In the given problem, the initial velocity is 300 m/s at an angle of 55.0° above the horizontal. To solve for the motion of the projectile, we first decompose this initial velocity into two perpendicular components:

• Horizontal component \((v_{0x})\): This component acts along the horizontal direction. It is found using the formula \(v_{0x} = v_0 \cdot \cos(\theta)\), where \(v_0\) is the initial velocity and \(\theta\) is the angle above the horizontal.
  
• Vertical component \((v_{0y})\): This component acts along the vertical direction.

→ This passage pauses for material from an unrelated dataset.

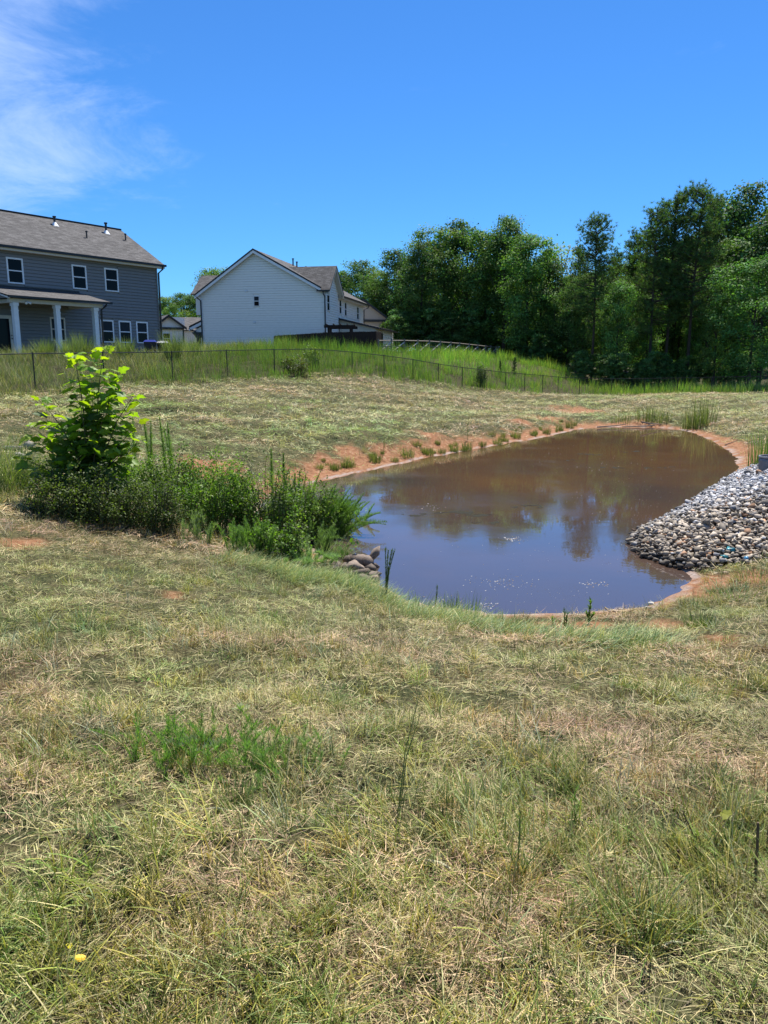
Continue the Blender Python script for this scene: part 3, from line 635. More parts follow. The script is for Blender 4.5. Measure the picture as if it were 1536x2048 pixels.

It can be determined using \(v_{0y} = v_0 \cdot \sin(\theta)\).

By decomposing the initial velocity into these components, we can analyze and calculate various aspects of the projectile's motion along each direction independently.

Once the initial velocity components have been determined, they allow for the calculation of the projectile's motion in the horizontal and vertical directions separately. Understanding and using these components is key to solving projectile motion problems.

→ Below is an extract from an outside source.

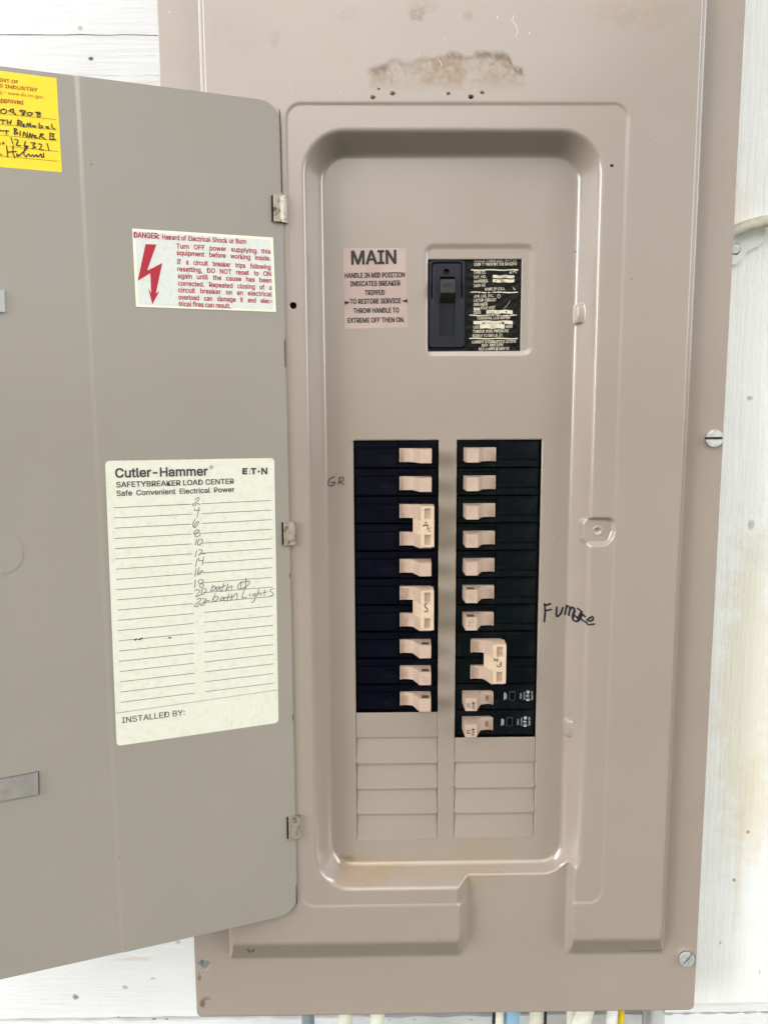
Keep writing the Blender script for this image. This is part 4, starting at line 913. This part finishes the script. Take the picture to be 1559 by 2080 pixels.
def add_mark(t, parent_name, body, cx, cz, wd, cap, h, ang, mat, bold=0.0, name='rating_mark'):
    mb = MB(); mark(mb, body, cx, cz, wd, cap, h, ang, 0, bold)
    p = [c for c in t.children if c.name.split('.')[0] == parent_name][0]; return build(name, mb, mat, p, smooth=0)
CCW, CW_ = math.pi/2, -math.pi/2
for r in (3, 5): add_mark(things[('R', r)], 'handle', '20', -19.3, -0.6, 4.2, 3.2, 12.12, CCW, M_SHADE)
add_mark(things[('L', 8)], 'handle', '20', 19.3, -0.8, 4.2, 3.2, 12.12, CW_, M_SHADE)
for r in (8, 9): add_mark(things[('L', r)], 'handle', 'ON', 6.2, -0.6, 5.0, 2.6, -0.35, CW_, M_SHADE)
mb = MB()
for s in ([(-20.5, 1.5), (-19.8, 0.2)], [(-21.2, -1.2), (-20.3, -2.0)], [(-18.5, 0.8), (-18.1, 1.6)], [(-18.9, -2.2), (-18.6, -2.5)]): stroke(mb, s, 0.35, lambda a, b: (a, 12.15, b), 0)
build('pen_flecks', mb, M_GRPEN, [c for c in things[('R', 6)].children if c.name.startswith('handle')][0], smooth=0)
# the top openings of a few toggles (dark moulded pockets, enlarged to paint shade on the upper side)
for (col, r) in list(things):
    if (col == 'L' and r >= 7) or (col == 'R' and r >= 5):
        mb = MB(); sg = 1 if col == 'L' else -1; zt_ = 4.0 if col == 'L' else 4.3
        mb.box(min(sg*16.9, sg*22.0), max(sg*16.9, sg*22.0), 5.0, 10.6, zt_-0.2, zt_+0.06, 0.0)
        build('pocket_shade', mb, simple('pocket_shade_brown', (0.09, 0.05, 0.03), 0.7) if 'pocket_shade_brown' not in bpy.data.materials else bpy.data.materials['pocket_shade_brown'], [c for c in things[(col, r)].children if c.name.startswith('handle')][0], smooth=0)

def double(col, r, xo, label, inner, outer, scribble, scr, wd, ink):
    t = empty('double_breaker', (0, 0, 0), label, 'circuit breaker', GRP); place(t, col, r, label, 2)
    def shift(mb, dz):
        for v in mb.bm.verts: v.co.z += dz
        return mb
    for dz in (PITCH/2, -PITCH/2):
        build('body', shift(breaker_body(col == 'R' and xo == 0, plain=(xo != 0)) if xo == 0 else shift_plain(), dz), M_BLACK if col == 'L' else M_BLACKR, t, smooth=40)
        hb = handle_mb(False, xo, 11.4); h_ = build('handle', shift(hb, dz-0.0), M_HAND, t, smooth=24)
        if outer:
            mb = MB(); mark(mb, outer, 6.6+xo, dz-0.6, 6.6, 3.0, -0.35, CW_ if outer == 'ON' else CCW, 0); build('position_mark', mb, M_SHADE, h_, smooth=0)
    mb = MB(); Z0, Z1, ht = -13.7, 13.9, 13.2
    mb.prism([(x+xo, h) for x, h in [(11.3, 0.9), (16.2, ht-1.4), (24.9, ht-1.4), (25.2, 0.9)]], Z0, Z1, 0.0)
    for a in ((16.2, 18.4, Z0, Z1), (22.6, 24.9, Z0, Z1), (18.4, 22.6, Z0, -12.6), (18.4, 22.6, -5.4, 5.2), (18.4, 22.6, 12.4, Z1)): mb.box(a[0]+xo, a[1]+xo, ht-1.4, ht, a[2], a[3])
    tie = build('tie_handle', mb, M_TIE, t, smooth=0)
    mb = MB()
    for zc in (8.8, -9.0):
        mb.box(18.4+xo+0.02, 22.6+xo-0.02, ht-1.38, ht-1.3, zc-3.58, zc+3.58)
        if inner: mark(mb, inner, 20.5+xo, zc, 5.4, 2.9, ht-1.15, CW_ if col == 'L' else CCW, 1)
    build('handle_window', mb, [M_HAND, M_SHADE], tie, smooth=0)
    if scribble:
        hS = FB+ht+0.15; mb = MB(); zc = row_z(r, 2); xc = LC if col == 'L' else RC
        for s in scribble:
            pl = [at(*scr(*p), hS) for p in s]; stroke(mb, [(a-xc, b-zc) for a, b in pl], wd, lambda a, b: (a, ht+0.15, b), 0)
        build('handwriting', mb, ink, tie, smooth=0)
    return t
def shift_plain():
    mb = MB(); mb.box(-28.0, 28.0, -24, -3.2, -9.15, 9.15, 0.5)
    mb.box(-27.6, -18.5, -3.4, -1.0, -8.6, 8.6, 0.4); mb.box(6.6, 27.6, -3.4, -0.9, -8.9, 3.0, 0.4); mb.box(6.6, 27.6, -3.4, -1.2, 3.15, 8.9, 0.4); mb.box(6.4-24.8, 6.5, -3.4, -1.8, 6.6, 8.9, 0.3); mb.box(6.4-24.8, 6.5, -3.4, -1.8, -8.9, -7.0, 0.3)
    return mb
AC = [[(1020, 1215), (1130, 1040), (1148, 1120), (1150, 1185)], [(1060, 1172), (1220, 1155)], [(1160, 1195), (1190, 1255)], [(1290, 1250), (1215, 1265), (1168, 1300), (1270, 1385)]]
double('L', 2, 0.0, 'double breaker with cream tie bar marked A C by hand', None, None, AC, crop(800, 1000, 17.32), 0.42, M_GRPEN)
SS = [[(1180, 240), (1155, 250), (1160, 275), (1185, 300), (1180, 325), (1155, 325), (1155, 318)]]
double('L', 5, 0.0, 'double breaker with cream tie bar marked S and embossed 60', '60', 'ON', SS, crop(640, 1180, 5.197), 0.6, M_MARK)
HWs = [[(490, 682), (495, 705)], [(520, 685), (518, 712)], [(492, 693), (520, 697)], [(545, 710), (553, 720), (546, 731), (530, 732)], [(546, 731), (553, 742), (545, 752), (522, 752), (513, 744)]]
double('R', 7, -20.2, 'double breaker switched off, cream tie bar lying right with inked marks', '20', 'OFF', HWs, crop(890, 1180, 4.33), 0.6, M_MARK)
# two newer breakers with a trip test button
for r, amp, label in ((9, '20', 'newer black breaker with trip test button and toggle printed 20 SWD'), (10, '15', 'newer black breaker with trip test button and toggle printed 15 SWD, bottommost on the right')):
    t = empty('circuit_breaker', (0, 0, 0), label, 'circuit breaker', GRP); place(t, 'R', r, label)
    body = build('body', breaker_body(True, True), M_BLACKR, t, smooth=40)
    hb = handle_mb(True, -0.5); h_ = build('handle', hb, M_HAND, t, smooth=24)
    mb = MB(); mark(mb, amp, -20.6, -0.9, 3.0, 2.2, 12.12, CCW, 0, 0.01); mark(mb, 'SWD', -17.2, -1.0, 5.4, 2.1, 12.12, CCW, 0, 0.01); mark(mb, 'ON', -6.0, -0.4, 3.6, 2.1, -0.5, CCW, 0, 0.01)
    for v in mb.bm.verts:
        if v.co.y < 2: v.co.y = -0.35
    build('printed_mark', mb, M_INK, h_, smooth=0)
    sx = 0.0 if r == 9 else -1.6
    mb = MB(); mb.box(9.6+sx, 14.0+sx, -1.25, -1.0, -2.6, 4.0, 0.1); mb.box(10.2+sx, 13.4+sx, -1.1, -0.5, -2.0, 3.4, 0.25, 1); build('test_button', mb, [simple('button_grey', (0.04, 0.042, 0.042), 0.35) if 'button_grey' not in bpy.data.materials else bpy.data.materials['button_grey'], M_BLACK], t, smooth=40)
    mb = MB(); hz = -1.05
    mark(mb, 'TRIP', 6.9+sx, 0.4, 5.2, 1.8, hz, CCW, 0, 0.02); mark(mb, '10kA', 17.8+sx, 0.4, 4.2, 1.0, hz, CCW, 0); mark(mb, '120/240V~', 20.3+sx, 0.7, 6.2, 0.95, hz, CCW, 0)
    mark(mb, 'E', 22.9+sx, -2.2, 1.6, 2.0, hz, CCW, 0, 0.04); mark(mb, ':', 22.9+sx, -0.7, 0.5, 1.4, hz, CCW, 0, 0.03); mark(mb, 'T', 22.9+sx, 0.6, 1.6, 2.0, hz, CCW, 0, 0.04); mark(mb, '\u2022', 22.9+sx, 2.0, 0.7, 1.2, hz, CCW, 0, 0.02); mark(mb, 'N', 22.9+sx, 3.5, 1.7, 2.0, hz, CCW, 0, 0.04)
    mark(mb, 'Type CH', 25.8+sx, 0.7, 6.4, 1.3, hz, CCW, 0)
    build('printed_text', mb, M_WHITEP, body, smooth=0)

# ---------------------------------------------------------------- cables
def cable(px0, px1, lean, h, col, label, flat=0.6, rough=0.4):
    xa_, _ = at(px0, 2066, h); xb_, _ = at(px1, 2066, h); xc = (xa_+xb_)/2; rx = (xb_-xa_)/2; zc = at(px0, 2066, h)[1]
    pts = [(xc-lean*(20), h, 14), (xc-lean*8, h, 2), (xc, h, zc), (xc+lean*30, h-2, zc-30), (xc+lean*60, h-6, zc-60)]
    pts = [tuple(p) for p in smooth3(pts)]
    mb = MB(); mb.tube(pts, rx, max(0.8, rx*flat)); nm = 'cable'
    o = build(nm, mb, simple('sheath', col, rough, var=0.12, vs=80), None, (xc, h, zc), smooth=60); o.location = B((xc, h, zc))
    tag(o, label, 'cable', 'cables leaving the bottom of the panel'); return o
def smooth3(p, n=5):
    p = np.array(p, float); q = np.vstack([2*p[0]-p[1], p, 2*p[-1]-p[-2]]); o = []
    for i in range(1, len(q)-2):
        for t in np.linspace(0, 1, n, endpoint=False):
            o.append(0.5*((2*q[i])+(-q[i-1]+q[i+1])*t+(2*q[i-1]-5*q[i]+4*q[i+1]-q[i+2])*t*t+(-q[i-1]+3*q[i]-3*q[i+1]+q[i+2])*t**3))
    o.append(p[-1]); return o
for a in ((612, 638, 0, -52, (0.20, 0.24, 0.27), 'slate grey cable leaving the panel bottom, leftmost of the row'), (687, 715, 0, -48, (0.74, 0.71, 0.62), 'cream cable second from the left under the panel'), (752, 781, 0, -44, (0.76, 0.78, 0.66), 'pale greenish cable third from the left under the panel'),
          (999, 1006, 0, -46, (0.02, 0.025, 0.035), 'thin black cable left of the cream and blue cables'), (1006, 1022, 0, -40, (0.80, 0.76, 0.64), 'narrow cream cable against the blue cable'), (1023, 1055, 0, -44, (0.27, 0.48, 0.64), 'bright blue cable under the panel'),
          (1075, 1103, 0, -46, (0.66, 0.65, 0.54), 'olive white cable right of the blue cable'), (1104, 1110, 0, -52, (0.02, 0.02, 0.03), 'thin dark cable squeezed against the olive white cable'), (1150, 1178, 0.12, -44, (0.74, 0.72, 0.62), 'straight cream cable crossed by a slanting one'),
          (1166, 1203, -0.5, -34, (0.76, 0.74, 0.64), 'cream cable slanting to the left under the panel'), (1231, 1254, -0.05, -42, (0.80, 0.80, 0.76), 'white cable beside the yellow cable'), (1254, 1267, 0, -45, (0.75, 0.55, 0.02), 'yellow cable, rightmost of the row')): cable(*a)
# side cable and its painted clamp
hC = -23
P_ = [at(1440, 492, hC), at(1475, 476, hC), at(1500, 465, hC), at(1528, 455, hC), at(1565, 448, hC), at(1640, 447, hC)]
mb = MB(); mb.tube([(x, hC, z) for x, z in smooth3(P_)], 3.9, 3.4)
c0 = at(1500, 466, hC); o = build('cable', mb, simple('old_sheath', (0.50, 0.47, 0.38), 0.6, var=0.25, vs=120, bump=0.3), None, (c0[0], hC, c0[1]), smooth=60); o.location = B((c0[0], hC, c0[1]))
tag(o, 'dirty cream cable running out from the right edge of the panel', 'cable')
clamp = empty('cable_clamp', (at(1500, 500, UH)[0], UH, at(1500, 500, UH)[1]), 'white painted metal strap clamp screwed to the board below the side cable', 'cable clamp')
CL = (at(1500, 500, UH)[0], UH, at(1500, 500, UH)[1])
pr = [at(*p, UH+2) for p in ((1478, 468), (1505, 452), (1548, 448), (1551, 478), (1540, 498), (1515, 512), (1502, 530), (1486, 538), (1470, 530))]
pr = [tuple(p) for p in smooth3(pr, 4)]; M_STRAP = simple('strap_white', (0.78, 0.78, 0.76), 0.4, var=0.06, vs=200, bump=0.3, bs=200)
mb = MB(); mb.prism(pr[::-1], UH+0.2, UH+3.4, 1.1, 0, 'xz'); build('strap', mb, M_STRAP, clamp, CL, smooth=60)
X, Z = at(1492, 505, UH+4); mb = MB(); mb.prism([(X+3.2*math.cos(k), Z+3.2*math.sin(k)) for k in np.linspace(0, 2*math.pi, 25)[:-1]], UH+3.2, UH+5.2, 0.6, 0, 'xz'); build('screw', mb, M_ZINC, clamp, CL, smooth=50)
mb = MB(); stroke(mb, [(X+3.6*math.cos(k), Z+3.6*math.sin(k)) for k in np.linspace(-1.3, 1.3, 9)], 1.2, lambda a, b: (a, UH+3.55, b), 0); build('rust_ring', mb, M_RUSTDROP, clamp, CL, smooth=0)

• Horizontal Motion: Since there is no air resistance or any other horizontal force acting on the projectile, the horizontal velocity remains constant. Thus, the horizontal distance, or x-coordinate, can be calculated using the formula \(x = v_{0x} \cdot t\). In this equation, \(v_{0x}\) is the constant horizontal velocity, and \(t\) is the time of flight.
  
• Vertical Motion: In contrast, the vertical motion is influenced by gravity. This results in a changing vertical velocity over time. The vertical position, or y-coordinate, of the projectile can be found with the equation \(y = v_{0y} \cdot t - 0.5 \cdot g \cdot t^2\), where \(g\) is the acceleration due to gravity, equal to 9.80 m/s².
  

By understanding these components and how they operate, you can accurately predict the trajectory, range, and height of the projectile.

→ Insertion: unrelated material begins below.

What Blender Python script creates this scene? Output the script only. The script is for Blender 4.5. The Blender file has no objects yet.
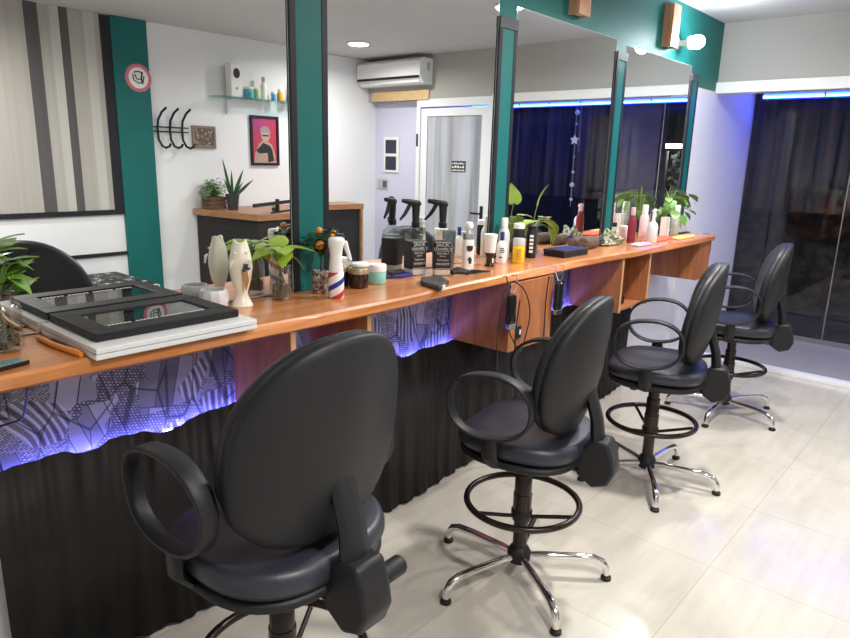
import bpy, bmesh, math, random
from mathutils import Vector, Matrix
random.seed(7)
PI = math.pi
C = bpy.context.scene.collection
sc = bpy.context.scene
YW = 2.0      # mirror plane
CZ = 2.70     # ceiling height
FX = 5.85     # facade plane
OY = -2.10    # opposite wall
CT = 1.10     # counter top height

# ------------------------------------------------------------------ camera
F, YAW, PIT, ROL = 663.0, math.radians(48.9), math.radians(13.7), math.radians(-1.49)
CAM = Vector((0, 0, 1.6))
def _axes():
    cy, sy, cp, sp = math.cos(YAW), math.sin(YAW), math.cos(PIT), math.sin(PIT)
    fwd = Vector((sy*cp, cy*cp, -sp)); right = Vector((cy, -sy, 0)); down = -right.cross(fwd)
    c, s = math.cos(ROL), math.sin(ROL)
    return c*right + s*down, -s*right + c*down, fwd
RT, DN, FW = _axes()
cam_data = bpy.data.cameras.new('camera'); cam = bpy.data.objects.new('camera', cam_data); C.objects.link(cam)
cam_data.sensor_width = 36; cam_data.lens = F/850*36; cam_data.clip_start = .02; cam_data.clip_end = 100
m = Matrix((RT, -DN, -FW)).transposed().to_4x4(); m.translation = CAM
cam.matrix_world = m
sc.camera = cam
def ray(x, y): return RT*((x-425)/F) + DN*((y-319)/F) + FW
def onz(x, y, z): d = ray(x, y); return CAM + d*((z-CAM.z)/d.z)      # a photo point on a level at height z
def ony(x, y, Y): d = ray(x, y); return CAM + d*((Y-CAM.y)/d.y)
def onx(x, y, X): d = ray(x, y); return CAM + d*((X-CAM.x)/d.x)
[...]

Trajectory analysis involves understanding how a projectile moves through its path, defined by the curved trajectory. By analyzing the path, we can determine significant points such as the object's maximum height and the point where it lands.

In this specific problem, since the projectile explodes after 42.0 seconds, we can use the trajectory equations derived from the horizontal and vertical components to find the specific \(x\) and \(y\) coordinates at this time. This requires substituting the initial velocity components and time of flight into the corresponding equations:

• The horizontal distance is found by \(x = v_{0x} \cdot 42\).
• The vertical distance is found by \(y = v_{0y} \cdot 42 - 0.5 \cdot 9.80 \cdot 42^2\).

These calculations provide insight into where along its path the projectile will be found at any point in time, particularly when it reaches the 42-second mark. Understanding trajectory is crucial in applications across physics, engineering, and even in real-world scenarios such as sports and military operations.